Read Matthew 21 at Bible Gateway.
This chapter forms a chiastic structure:
Mat 21:1-46
1a) Mat 21:1-17, Messiah Yeshua received as King + chief priests angered;
1b) Mat 21:18-22, The fig tree withered that did not bear fruit;
1c) Mat 21:23; The chief priests confront Yeshua’s authority as He was teaching in the Temple;
1d) Mat 21:24-26, Where was the baptism of John from? + the chief priests did not believe John;
1e) Mat 21:27, The chief priests do not answer Jesus’ question;
central axis) Mat 21:28-30, the parable of the father and his two sons;
2e) Mat 21:31a, The chief priests do answer Jesus’ question;
2d) Mat 21:31b-32a, John in the way of righteousness + the tax collectors and harlots believed John;
2c) Mat 21:32b, when the chief priests saw it, they did not repent and believe him;
2b) Mat 21:33-41, The landowner who does not receive his fruit in its season;
2a) Mat 21:42-46, The cornerstone made chief + that the builders rejected.
The central axis is the parable of the father with two sons. The father asked both sons to work in the vineyard. The first said he wouldn’t, but then afterward repented and worked in the vineyard. The second said he would, but then never went. Which of the two did his father’s will?
Now this parable is very strategically placed. Jesus told it for a reason, to the chief priests who were questioning Him, why He entered the city hailed as the Son of David, why he was teaching in the Temple, where did His authority come from.
So the parable can be taken in several ways. The father did not inform either son that he was going to ask anything of the other son, or what that request was going to be. But if either son went out to work in the vineyard, they were doing so by the authority of their father. We know that. The father knows that. The sons do not know it! So to assume that someone who is working (John the Baptist, or Jesus) is doing so without authority, is to make an assumption without knowing all the facts.
Be careful how we judge and measure, Jesus warned us!
The parable is also informing the chief priests, that taking the talk is nice and all, but who is walking the walk? Whose life is bearing the fruit of doing the will of the Father? Don’t be deceived by the appearance of a church professional, or the appearance of someone who knows the lingo. Both John the Baptist and Jesus were doing the will of the Father, but they were outside the church professional circles. And the flip side, is that the chief priests were apparently not doing the will of the Father, even though they were inside the church professional circles.
(That is not to say that all church professionals don’t walk the walk. But let the walk talk, not only the talk talk. This is why the media just loves it when a big name is caught in a scandal. The walk did not line up with the talk.)

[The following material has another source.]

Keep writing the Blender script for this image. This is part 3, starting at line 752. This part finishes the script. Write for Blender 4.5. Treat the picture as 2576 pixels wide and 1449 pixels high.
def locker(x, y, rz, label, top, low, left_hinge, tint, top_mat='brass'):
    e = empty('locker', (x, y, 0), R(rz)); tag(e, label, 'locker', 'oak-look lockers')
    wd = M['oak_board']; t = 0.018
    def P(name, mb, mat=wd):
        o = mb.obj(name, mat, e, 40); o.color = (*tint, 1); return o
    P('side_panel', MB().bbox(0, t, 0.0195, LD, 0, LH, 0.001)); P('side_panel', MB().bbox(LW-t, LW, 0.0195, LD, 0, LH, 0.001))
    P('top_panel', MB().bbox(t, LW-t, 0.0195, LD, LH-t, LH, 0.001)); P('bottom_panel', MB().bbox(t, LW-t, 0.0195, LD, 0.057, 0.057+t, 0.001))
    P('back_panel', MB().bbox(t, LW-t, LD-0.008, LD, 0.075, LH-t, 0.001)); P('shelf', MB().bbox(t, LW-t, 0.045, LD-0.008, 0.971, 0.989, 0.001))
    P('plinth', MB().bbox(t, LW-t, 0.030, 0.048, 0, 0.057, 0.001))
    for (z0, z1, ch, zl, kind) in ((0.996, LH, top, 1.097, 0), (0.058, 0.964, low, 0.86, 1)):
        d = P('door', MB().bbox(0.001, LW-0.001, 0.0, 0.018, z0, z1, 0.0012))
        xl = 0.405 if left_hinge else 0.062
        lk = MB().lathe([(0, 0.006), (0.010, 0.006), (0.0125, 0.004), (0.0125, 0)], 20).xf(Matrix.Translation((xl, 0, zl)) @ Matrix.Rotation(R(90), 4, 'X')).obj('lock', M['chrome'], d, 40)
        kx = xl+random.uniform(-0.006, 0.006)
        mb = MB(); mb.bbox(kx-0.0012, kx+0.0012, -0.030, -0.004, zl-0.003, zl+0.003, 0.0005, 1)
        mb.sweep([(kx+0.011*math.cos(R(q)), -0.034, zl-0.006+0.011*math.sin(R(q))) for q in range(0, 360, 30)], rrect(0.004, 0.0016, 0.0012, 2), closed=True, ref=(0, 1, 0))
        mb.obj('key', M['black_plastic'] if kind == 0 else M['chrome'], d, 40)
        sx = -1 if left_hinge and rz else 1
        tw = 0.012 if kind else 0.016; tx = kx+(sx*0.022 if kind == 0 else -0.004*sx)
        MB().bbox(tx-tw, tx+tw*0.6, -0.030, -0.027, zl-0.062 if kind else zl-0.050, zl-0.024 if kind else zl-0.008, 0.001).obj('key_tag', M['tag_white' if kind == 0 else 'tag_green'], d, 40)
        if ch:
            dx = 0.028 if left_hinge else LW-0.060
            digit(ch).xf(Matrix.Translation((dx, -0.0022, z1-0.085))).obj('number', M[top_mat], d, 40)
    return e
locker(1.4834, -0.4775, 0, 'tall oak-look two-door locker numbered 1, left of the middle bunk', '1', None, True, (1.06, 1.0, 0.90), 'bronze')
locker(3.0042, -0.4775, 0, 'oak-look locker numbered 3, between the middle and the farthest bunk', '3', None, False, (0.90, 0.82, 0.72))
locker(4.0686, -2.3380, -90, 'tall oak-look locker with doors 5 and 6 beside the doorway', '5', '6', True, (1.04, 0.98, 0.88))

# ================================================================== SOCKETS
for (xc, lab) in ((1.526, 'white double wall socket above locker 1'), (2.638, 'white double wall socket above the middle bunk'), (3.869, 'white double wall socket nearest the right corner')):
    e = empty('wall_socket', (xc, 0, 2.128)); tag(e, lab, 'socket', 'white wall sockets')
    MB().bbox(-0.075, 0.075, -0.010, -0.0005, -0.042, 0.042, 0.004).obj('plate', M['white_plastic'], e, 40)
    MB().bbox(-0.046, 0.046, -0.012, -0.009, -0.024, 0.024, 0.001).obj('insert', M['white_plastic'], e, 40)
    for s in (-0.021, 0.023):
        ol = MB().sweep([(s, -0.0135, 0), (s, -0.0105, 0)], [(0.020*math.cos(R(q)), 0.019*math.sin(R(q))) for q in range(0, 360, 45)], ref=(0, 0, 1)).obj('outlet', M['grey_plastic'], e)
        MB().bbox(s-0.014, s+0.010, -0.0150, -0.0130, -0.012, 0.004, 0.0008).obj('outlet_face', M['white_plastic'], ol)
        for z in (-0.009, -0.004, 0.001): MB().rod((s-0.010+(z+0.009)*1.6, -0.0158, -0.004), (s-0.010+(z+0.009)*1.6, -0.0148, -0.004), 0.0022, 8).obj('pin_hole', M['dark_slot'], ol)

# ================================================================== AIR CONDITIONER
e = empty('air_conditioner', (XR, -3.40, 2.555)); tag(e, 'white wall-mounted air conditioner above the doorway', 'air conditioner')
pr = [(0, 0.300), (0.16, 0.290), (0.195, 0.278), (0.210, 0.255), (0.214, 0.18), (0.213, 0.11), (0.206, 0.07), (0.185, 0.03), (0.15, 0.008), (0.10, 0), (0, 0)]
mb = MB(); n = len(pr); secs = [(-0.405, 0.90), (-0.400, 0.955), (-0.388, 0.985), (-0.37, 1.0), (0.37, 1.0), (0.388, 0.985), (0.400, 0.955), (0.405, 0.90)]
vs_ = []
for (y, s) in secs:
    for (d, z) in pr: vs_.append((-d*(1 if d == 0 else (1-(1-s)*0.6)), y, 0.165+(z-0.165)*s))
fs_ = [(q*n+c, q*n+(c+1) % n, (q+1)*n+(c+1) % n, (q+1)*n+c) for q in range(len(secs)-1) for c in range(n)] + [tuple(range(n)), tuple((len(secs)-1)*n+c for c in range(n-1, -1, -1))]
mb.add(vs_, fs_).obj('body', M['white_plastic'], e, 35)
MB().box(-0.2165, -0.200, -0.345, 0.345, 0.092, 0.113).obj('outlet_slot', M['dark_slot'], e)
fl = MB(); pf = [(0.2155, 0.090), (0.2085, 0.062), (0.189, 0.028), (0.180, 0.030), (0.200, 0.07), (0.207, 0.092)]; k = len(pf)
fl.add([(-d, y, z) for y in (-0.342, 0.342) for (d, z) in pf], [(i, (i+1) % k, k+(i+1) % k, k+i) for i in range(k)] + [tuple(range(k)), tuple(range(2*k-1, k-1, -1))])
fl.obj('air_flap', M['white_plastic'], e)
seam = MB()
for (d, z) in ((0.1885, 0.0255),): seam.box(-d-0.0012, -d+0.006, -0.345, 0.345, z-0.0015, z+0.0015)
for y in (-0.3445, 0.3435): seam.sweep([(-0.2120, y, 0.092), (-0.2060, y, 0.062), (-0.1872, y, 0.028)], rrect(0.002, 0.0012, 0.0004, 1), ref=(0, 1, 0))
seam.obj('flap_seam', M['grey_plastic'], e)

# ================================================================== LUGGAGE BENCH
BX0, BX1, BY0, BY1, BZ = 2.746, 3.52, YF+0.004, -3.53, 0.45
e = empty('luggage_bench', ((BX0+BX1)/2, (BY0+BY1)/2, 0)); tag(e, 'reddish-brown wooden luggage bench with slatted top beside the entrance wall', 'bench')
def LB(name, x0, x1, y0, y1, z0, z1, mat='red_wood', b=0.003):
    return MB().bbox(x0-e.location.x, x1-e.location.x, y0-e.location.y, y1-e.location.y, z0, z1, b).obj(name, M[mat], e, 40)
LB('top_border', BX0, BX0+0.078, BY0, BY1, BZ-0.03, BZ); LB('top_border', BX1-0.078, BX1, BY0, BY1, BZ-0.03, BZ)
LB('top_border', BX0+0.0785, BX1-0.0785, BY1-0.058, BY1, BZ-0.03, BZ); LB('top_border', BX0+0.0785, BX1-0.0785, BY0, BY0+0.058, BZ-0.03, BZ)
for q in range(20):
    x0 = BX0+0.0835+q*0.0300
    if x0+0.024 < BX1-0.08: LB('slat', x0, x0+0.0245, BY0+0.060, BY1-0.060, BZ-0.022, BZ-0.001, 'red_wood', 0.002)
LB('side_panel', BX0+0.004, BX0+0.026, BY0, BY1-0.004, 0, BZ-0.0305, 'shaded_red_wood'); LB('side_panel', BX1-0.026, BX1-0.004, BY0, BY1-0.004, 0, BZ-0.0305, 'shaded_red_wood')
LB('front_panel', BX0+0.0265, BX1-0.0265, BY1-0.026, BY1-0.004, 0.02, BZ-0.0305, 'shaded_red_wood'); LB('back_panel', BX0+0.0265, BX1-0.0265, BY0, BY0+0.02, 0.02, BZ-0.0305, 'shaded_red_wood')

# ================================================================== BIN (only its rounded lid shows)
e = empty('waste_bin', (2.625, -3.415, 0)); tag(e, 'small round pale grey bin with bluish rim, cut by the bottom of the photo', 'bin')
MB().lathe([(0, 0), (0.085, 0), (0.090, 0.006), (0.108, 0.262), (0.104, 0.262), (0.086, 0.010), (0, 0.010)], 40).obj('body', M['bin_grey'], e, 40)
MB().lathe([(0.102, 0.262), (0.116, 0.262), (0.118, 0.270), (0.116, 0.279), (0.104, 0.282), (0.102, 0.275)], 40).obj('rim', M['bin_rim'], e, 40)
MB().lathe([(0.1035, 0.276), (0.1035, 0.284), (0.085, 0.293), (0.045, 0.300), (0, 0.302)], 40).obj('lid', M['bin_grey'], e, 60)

Now Jesus is not teaching a gospel of works for salvation. The two sons were already sons. They weren’t outsiders trying to become accepted as part of the family. They were already family. But those who have faith, will bear the fruit of that faith. Those who believe the Father will agree with the Father (just as the two spies believed the Father and agreed with Him, even when the other ten did not, Num 14-15. Those who did not believe, did not enter the Promised Land, even though they said they believed). Those who do not bear the fruit of faith, must not have had faith in the first place.